RECORD EXCERPTS:
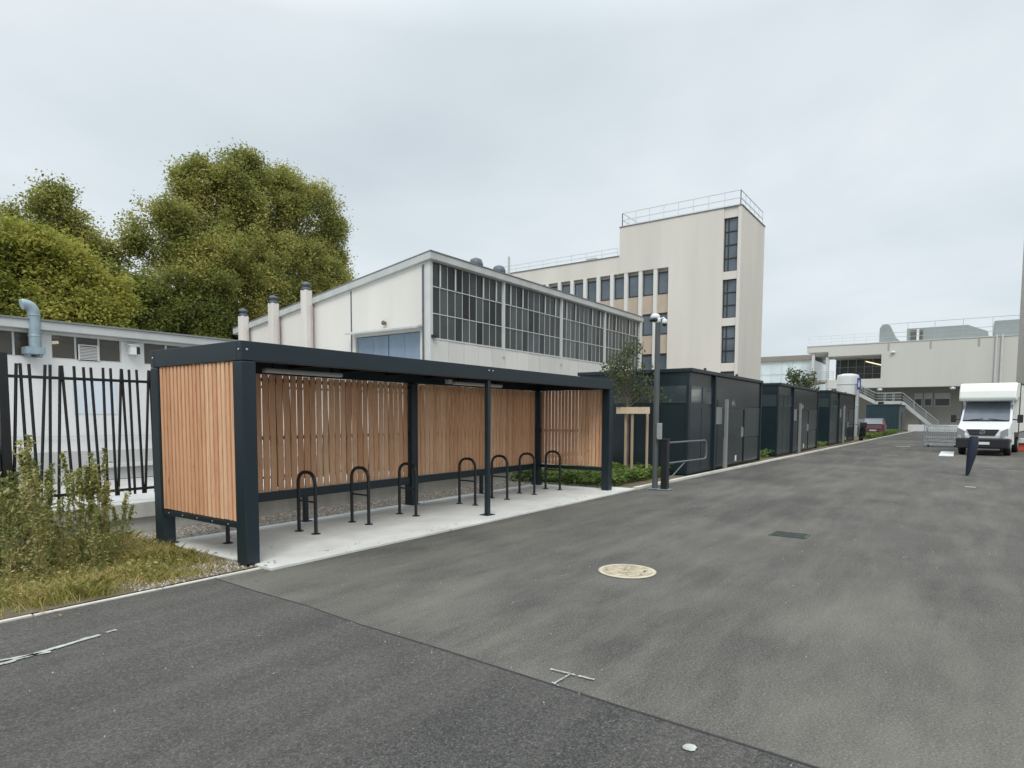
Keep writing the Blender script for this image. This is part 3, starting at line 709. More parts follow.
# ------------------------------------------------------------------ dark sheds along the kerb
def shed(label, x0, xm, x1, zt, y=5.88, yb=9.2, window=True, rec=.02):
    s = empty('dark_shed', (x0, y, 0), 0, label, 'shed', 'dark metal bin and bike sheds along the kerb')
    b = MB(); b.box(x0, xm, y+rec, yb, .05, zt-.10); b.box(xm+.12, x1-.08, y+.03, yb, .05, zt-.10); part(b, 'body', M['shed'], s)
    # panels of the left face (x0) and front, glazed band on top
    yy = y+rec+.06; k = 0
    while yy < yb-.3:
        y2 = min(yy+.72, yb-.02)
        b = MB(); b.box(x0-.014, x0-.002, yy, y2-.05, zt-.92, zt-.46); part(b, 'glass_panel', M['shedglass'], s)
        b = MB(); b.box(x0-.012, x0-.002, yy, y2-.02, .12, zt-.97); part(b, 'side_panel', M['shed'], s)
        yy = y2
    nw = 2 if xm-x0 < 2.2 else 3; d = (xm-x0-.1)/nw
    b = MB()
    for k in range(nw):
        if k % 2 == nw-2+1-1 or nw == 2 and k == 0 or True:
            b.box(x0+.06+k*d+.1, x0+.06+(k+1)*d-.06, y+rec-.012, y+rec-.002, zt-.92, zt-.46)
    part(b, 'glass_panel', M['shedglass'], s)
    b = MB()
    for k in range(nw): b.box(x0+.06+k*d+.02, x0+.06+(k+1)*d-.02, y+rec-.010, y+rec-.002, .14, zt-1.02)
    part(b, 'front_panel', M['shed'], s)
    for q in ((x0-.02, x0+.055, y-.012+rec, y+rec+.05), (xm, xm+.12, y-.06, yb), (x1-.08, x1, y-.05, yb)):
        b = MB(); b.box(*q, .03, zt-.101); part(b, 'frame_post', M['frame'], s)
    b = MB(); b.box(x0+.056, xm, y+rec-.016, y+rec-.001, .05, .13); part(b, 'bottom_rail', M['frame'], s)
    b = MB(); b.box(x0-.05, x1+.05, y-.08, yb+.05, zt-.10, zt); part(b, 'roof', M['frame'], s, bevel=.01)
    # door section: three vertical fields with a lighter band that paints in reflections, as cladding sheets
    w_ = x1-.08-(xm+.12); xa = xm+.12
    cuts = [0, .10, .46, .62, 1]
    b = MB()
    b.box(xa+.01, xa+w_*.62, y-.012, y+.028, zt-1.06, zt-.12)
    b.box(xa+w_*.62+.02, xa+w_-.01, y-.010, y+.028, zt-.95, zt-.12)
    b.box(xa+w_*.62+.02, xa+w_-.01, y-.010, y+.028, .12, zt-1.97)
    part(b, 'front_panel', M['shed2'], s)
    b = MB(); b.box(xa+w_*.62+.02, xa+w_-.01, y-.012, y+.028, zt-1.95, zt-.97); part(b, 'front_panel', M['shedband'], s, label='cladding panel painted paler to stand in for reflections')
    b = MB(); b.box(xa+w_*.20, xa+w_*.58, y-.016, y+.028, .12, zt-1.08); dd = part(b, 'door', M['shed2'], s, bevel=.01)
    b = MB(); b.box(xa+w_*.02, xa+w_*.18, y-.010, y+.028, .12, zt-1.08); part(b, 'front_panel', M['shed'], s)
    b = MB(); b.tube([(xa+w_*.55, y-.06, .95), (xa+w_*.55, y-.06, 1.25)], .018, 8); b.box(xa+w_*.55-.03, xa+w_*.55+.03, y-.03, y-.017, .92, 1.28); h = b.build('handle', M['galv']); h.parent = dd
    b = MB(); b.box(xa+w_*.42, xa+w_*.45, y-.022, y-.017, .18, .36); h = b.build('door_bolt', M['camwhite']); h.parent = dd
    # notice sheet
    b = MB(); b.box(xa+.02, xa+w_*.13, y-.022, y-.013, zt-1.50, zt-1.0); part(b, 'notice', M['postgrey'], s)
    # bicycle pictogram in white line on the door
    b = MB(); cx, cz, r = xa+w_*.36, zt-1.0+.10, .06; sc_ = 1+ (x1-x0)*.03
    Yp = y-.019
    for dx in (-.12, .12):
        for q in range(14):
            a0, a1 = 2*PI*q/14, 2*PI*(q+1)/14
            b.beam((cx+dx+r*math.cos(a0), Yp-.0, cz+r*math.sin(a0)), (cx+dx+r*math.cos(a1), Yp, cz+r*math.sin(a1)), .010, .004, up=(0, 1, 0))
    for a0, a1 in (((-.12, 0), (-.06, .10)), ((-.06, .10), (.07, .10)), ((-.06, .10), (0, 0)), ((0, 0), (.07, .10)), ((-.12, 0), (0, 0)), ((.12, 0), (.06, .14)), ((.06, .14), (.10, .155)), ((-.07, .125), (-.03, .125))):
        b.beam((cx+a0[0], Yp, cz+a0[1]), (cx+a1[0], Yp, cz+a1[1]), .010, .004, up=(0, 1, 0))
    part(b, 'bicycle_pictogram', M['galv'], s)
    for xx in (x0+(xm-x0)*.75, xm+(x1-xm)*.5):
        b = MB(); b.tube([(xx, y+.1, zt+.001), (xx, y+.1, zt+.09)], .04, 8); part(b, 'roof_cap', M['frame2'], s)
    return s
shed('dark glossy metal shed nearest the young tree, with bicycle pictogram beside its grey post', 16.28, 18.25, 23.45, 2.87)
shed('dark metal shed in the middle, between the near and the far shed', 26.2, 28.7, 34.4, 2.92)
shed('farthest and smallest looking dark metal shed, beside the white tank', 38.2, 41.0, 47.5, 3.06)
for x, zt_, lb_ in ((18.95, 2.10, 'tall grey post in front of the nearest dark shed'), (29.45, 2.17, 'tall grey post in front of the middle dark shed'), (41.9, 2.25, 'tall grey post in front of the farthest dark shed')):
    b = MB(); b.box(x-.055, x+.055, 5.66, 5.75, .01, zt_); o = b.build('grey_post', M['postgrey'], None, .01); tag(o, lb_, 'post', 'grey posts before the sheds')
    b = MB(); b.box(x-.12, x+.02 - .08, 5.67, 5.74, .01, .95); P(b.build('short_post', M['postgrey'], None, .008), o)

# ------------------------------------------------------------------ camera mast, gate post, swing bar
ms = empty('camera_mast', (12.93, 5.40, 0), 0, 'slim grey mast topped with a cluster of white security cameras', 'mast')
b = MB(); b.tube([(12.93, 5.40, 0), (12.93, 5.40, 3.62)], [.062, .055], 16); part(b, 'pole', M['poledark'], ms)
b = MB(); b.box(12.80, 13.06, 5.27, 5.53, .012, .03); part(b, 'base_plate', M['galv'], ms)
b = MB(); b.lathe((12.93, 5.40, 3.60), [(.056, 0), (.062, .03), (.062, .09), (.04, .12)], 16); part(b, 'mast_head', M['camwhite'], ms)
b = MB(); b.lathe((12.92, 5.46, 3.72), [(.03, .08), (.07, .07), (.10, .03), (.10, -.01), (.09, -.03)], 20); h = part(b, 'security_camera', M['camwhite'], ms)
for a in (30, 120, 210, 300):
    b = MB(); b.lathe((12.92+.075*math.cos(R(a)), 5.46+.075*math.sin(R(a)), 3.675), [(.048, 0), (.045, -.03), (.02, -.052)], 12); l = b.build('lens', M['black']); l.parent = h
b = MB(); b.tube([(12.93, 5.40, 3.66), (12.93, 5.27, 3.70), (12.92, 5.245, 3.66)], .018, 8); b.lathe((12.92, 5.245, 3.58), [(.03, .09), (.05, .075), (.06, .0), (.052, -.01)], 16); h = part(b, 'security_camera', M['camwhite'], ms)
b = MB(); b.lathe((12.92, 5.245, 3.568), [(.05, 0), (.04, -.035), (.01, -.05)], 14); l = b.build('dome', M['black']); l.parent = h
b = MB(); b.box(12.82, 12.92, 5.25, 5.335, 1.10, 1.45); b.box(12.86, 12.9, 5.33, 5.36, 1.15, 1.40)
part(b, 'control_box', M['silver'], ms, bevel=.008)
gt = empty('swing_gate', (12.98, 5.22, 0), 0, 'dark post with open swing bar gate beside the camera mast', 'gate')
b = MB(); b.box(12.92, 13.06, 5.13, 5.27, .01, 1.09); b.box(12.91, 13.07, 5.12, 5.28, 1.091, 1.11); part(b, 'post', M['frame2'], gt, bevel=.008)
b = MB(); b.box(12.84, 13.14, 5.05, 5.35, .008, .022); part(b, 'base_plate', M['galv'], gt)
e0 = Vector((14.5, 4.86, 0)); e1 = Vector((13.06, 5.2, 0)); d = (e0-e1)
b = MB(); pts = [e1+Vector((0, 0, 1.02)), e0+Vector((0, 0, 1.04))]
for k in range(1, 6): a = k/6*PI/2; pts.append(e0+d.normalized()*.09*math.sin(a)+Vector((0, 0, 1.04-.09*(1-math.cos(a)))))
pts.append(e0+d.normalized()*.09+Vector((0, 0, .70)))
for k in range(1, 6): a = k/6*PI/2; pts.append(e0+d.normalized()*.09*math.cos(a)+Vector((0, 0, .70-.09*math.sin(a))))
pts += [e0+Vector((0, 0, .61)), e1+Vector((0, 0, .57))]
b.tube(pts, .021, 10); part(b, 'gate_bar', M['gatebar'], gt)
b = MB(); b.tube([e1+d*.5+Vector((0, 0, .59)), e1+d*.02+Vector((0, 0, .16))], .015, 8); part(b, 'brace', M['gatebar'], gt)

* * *

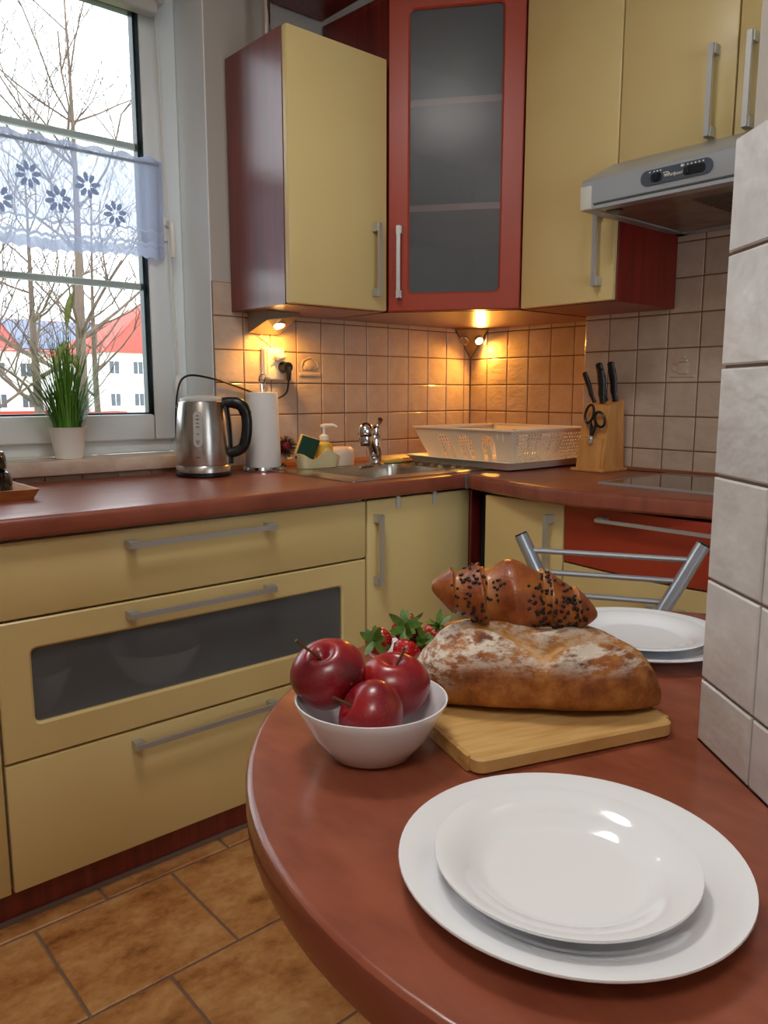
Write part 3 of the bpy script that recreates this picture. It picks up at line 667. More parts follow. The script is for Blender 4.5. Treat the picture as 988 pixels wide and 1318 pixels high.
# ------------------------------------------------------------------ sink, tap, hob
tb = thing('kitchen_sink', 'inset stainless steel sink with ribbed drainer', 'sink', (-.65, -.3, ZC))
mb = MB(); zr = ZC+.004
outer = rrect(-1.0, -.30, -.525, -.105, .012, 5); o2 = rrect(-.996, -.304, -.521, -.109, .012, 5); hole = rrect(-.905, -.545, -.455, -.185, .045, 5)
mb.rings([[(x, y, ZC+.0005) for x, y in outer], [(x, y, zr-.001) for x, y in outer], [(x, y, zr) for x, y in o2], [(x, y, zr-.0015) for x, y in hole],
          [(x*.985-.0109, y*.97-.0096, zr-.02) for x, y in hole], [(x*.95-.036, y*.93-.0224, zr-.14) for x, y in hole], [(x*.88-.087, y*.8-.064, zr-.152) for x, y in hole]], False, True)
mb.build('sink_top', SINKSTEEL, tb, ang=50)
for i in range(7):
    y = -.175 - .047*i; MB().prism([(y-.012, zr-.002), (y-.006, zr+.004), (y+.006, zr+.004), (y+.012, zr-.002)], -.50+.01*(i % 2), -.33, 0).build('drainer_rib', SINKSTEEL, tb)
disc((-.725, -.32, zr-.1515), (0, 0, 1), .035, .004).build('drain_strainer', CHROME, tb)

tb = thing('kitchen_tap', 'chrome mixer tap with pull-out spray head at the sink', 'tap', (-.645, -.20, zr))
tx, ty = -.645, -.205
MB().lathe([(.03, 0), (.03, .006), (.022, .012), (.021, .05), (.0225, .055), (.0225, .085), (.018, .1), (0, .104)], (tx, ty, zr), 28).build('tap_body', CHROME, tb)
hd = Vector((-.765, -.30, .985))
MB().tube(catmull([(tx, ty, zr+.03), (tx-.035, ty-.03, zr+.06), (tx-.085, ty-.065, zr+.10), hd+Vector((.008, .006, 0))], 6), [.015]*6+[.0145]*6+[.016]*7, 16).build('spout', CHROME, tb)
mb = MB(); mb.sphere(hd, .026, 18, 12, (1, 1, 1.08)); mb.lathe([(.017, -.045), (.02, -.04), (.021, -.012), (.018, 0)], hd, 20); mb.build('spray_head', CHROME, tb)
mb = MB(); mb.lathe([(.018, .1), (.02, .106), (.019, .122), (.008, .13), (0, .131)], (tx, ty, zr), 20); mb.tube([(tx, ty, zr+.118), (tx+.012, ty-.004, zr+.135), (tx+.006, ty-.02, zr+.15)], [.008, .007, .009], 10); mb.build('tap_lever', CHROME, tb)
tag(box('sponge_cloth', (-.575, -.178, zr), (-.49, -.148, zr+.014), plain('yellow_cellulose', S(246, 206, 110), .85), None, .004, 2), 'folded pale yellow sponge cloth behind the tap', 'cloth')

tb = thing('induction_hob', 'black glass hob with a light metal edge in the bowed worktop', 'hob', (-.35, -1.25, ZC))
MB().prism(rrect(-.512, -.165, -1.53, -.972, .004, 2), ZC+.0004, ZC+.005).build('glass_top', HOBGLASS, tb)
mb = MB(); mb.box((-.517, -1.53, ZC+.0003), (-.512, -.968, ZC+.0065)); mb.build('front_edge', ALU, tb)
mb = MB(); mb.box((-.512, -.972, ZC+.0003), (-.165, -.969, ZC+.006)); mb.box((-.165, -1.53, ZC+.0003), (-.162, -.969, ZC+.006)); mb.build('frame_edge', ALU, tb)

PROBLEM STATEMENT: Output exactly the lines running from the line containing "Write part 3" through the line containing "1), .035, .004).build('drain_strainer', CHROME, tb)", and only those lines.

SOLUTION TO THIS PROBLEM:
Write part 3 of the bpy script that recreates this picture. It picks up at line 667. More parts follow. The script is for Blender 4.5. Treat the picture as 988 pixels wide and 1318 pixels high.
# ------------------------------------------------------------------ sink, tap, hob
tb = thing('kitchen_sink', 'inset stainless steel sink with ribbed drainer', 'sink', (-.65, -.3, ZC))
mb = MB(); zr = ZC+.004
outer = rrect(-1.0, -.30, -.525, -.105, .012, 5); o2 = rrect(-.996, -.304, -.521, -.109, .012, 5); hole = rrect(-.905, -.545, -.455, -.185, .045, 5)
mb.rings([[(x, y, ZC+.0005) for x, y in outer], [(x, y, zr-.001) for x, y in outer], [(x, y, zr) for x, y in o2], [(x, y, zr-.0015) for x, y in hole],
          [(x*.985-.0109, y*.97-.0096, zr-.02) for x, y in hole], [(x*.95-.036, y*.93-.0224, zr-.14) for x, y in hole], [(x*.88-.087, y*.8-.064, zr-.152) for x, y in hole]], False, True)
mb.build('sink_top', SINKSTEEL, tb, ang=50)
for i in range(7):
    y = -.175 - .047*i; MB().prism([(y-.012, zr-.002), (y-.006, zr+.004), (y+.006, zr+.004), (y+.012, zr-.002)], -.50+.01*(i % 2), -.33, 0).build('drainer_rib', SINKSTEEL, tb)
disc((-.725, -.32, zr-.1515), (0, 0, 1), .035, .004).build('drain_strainer', CHROME, tb)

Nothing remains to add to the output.